» Task instructions
Pull each line containing "Blender" out of the data and copy it.
** begin Excerpted records **
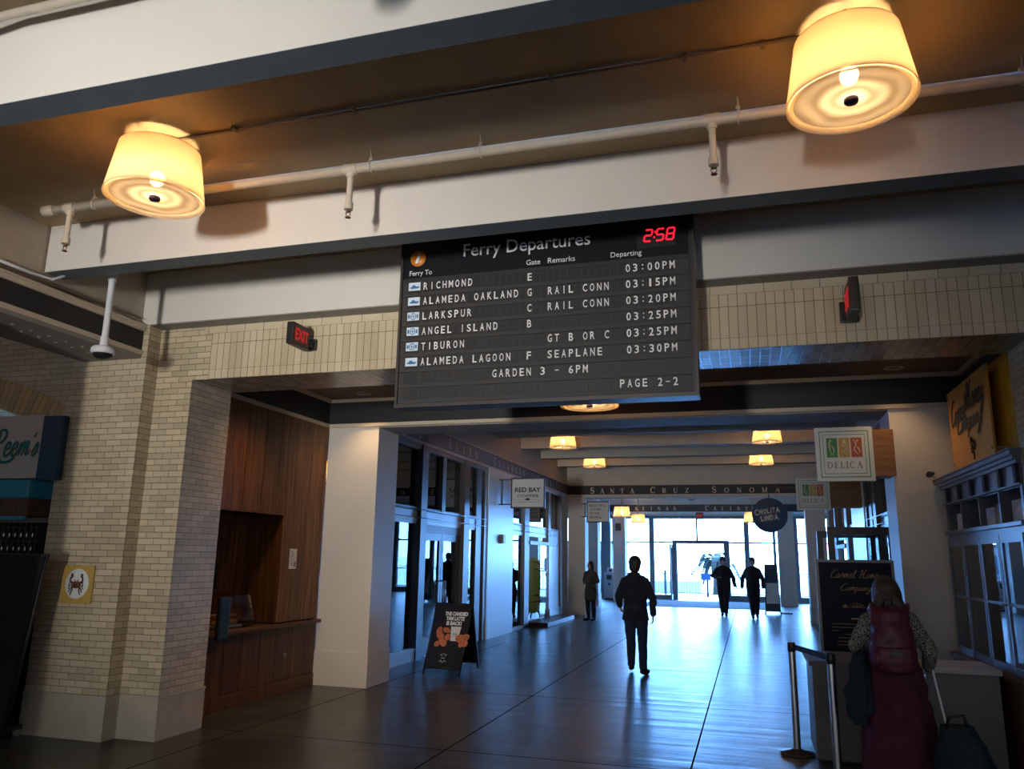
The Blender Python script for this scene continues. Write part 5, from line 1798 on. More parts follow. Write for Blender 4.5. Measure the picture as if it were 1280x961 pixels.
# boxes on the open shelf
def box_on_shelf(y0, y1, x0, h, mt, lab, grp=None, name='gift_box'):
    t = thing(name, lab, 'box', (x0 + .06, (y0 + y1) / 2, 2.05), grp)
    MB().bevbox(x0, x0 + .12, y0, y1, 2.05, 2.05 + h, .004).build('carton', mt, t)
    m = MB().box(x0 - .0015, x0, y0 + (y1 - y0) * .3, y1 - (y1 - y0) * .3, 2.05 + h * .45, 2.05 + h * .6)
    m.build('label_print', 'sign_gold', t)
    MB().box(x0 - .001, x0 + .121, y0 - .001, y1 + .001, 2.05 + h * .82, 2.05 + h * .835).build('lid_edge', 'sign_tan', t)
box_on_shelf(9.22, 9.42, 2.13, .17, 'kraft', 'pale carton with a small gold mark at the far end of the open shelf')
box_on_shelf(9.12, 9.18, 2.13, .17, 'kraft', 'narrow pale carton beside the divider on the open shelf')
box_on_shelf(8.06, 8.32, 2.13, .16, 'kraft', 'pale carton past the middle divider of the open shelf')
box_on_shelf(7.84, 7.98, 2.13, .18, 'kraft', 'tall pale carton nearest the second divider of the open shelf')
box_on_shelf(7.25, 7.55, 2.13, .18, 'kraft', 'pale carton at the near end of the open shelf')
t = thing('honey_tin', 'olive green domed tin behind the far carton on the open shelf', 'tin', (2.32, 9.3, 2.05))
MB().loft([((2.325, 9.30, 2.05), .05, .11), ((2.325, 9.30, 2.19), .05, .11), ((2.325, 9.30, 2.23), .04, .07), ((2.325, 9.30, 2.25), .01, .02)], 20).build('body', 'green_box', t)
MB().box(2.27, 2.275, 9.2, 9.4, 2.1, 2.16).build('label_band', 'sign_gold', t)
t = thing('honey_tin', 'olive green domed tin behind the middle carton on the open shelf', 'tin', (2.32, 8.17, 2.05))
MB().loft([((2.325, 8.17, 2.05), .05, .08), ((2.325, 8.17, 2.2), .05, .08), ((2.325, 8.17, 2.25), .03, .05), ((2.325, 8.17, 2.27), .01, .02)], 20).build('body', 'green_box', t)
MB().box(2.27, 2.275, 8.1, 8.24, 2.1, 2.16).build('label_band', 'sign_gold', t)

# amber company sign: front sheet held off a yellow back sheet
t = thing('company_sign', 'large amber sign with black brush script and a flower mark above the cabinet', 'sign', (2.3, 8.8, 3.1))
SXF = 2.20
back = MB().bevbox(2.30, 2.33, 7.80, 9.70, 2.62, 3.585, .006)
back.build('back_sheet', 'yellow_sign', t)
m = MB().bevbox(SXF, SXF + .022, 8.10, 9.62, 2.70, 3.55, .005)
f = m.build('front_sheet', 'orange_sign', t)
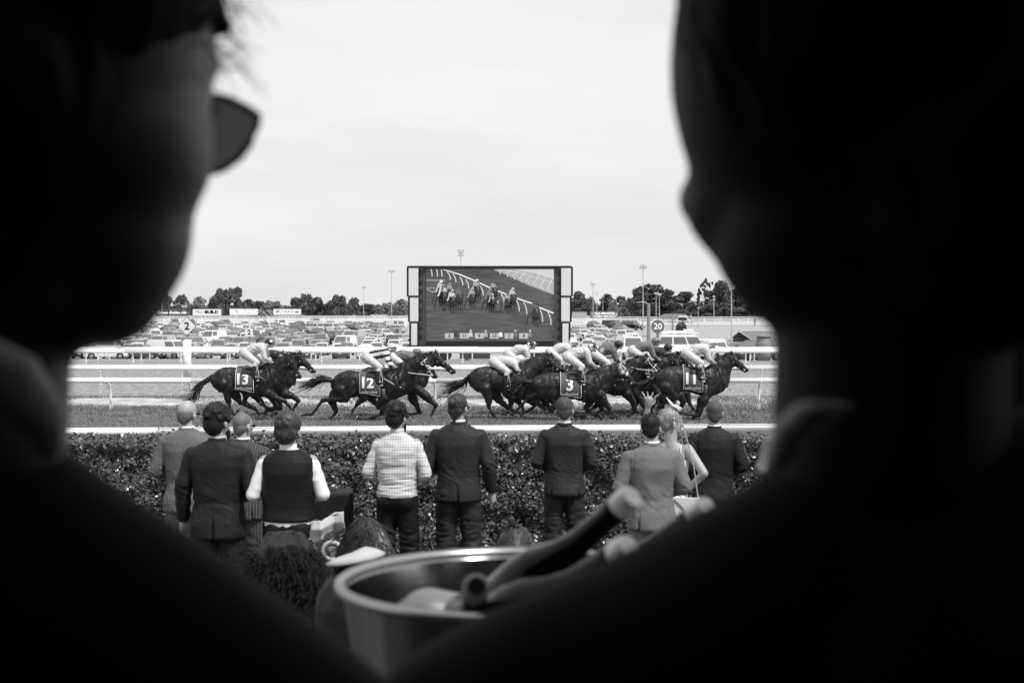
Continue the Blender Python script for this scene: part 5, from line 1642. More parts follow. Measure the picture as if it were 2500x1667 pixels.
** end Excerpted records **
» Finished answer
The Blender Python script for this scene continues. Write part 5, from line 1798 on. More parts follow. Write for Blender 4.5. Measure the picture as if it were 1280x961 pixels.
Continue the Blender Python script for this scene: part 5, from line 1642. More parts follow. Measure the picture as if it were 2500x1667 pixels.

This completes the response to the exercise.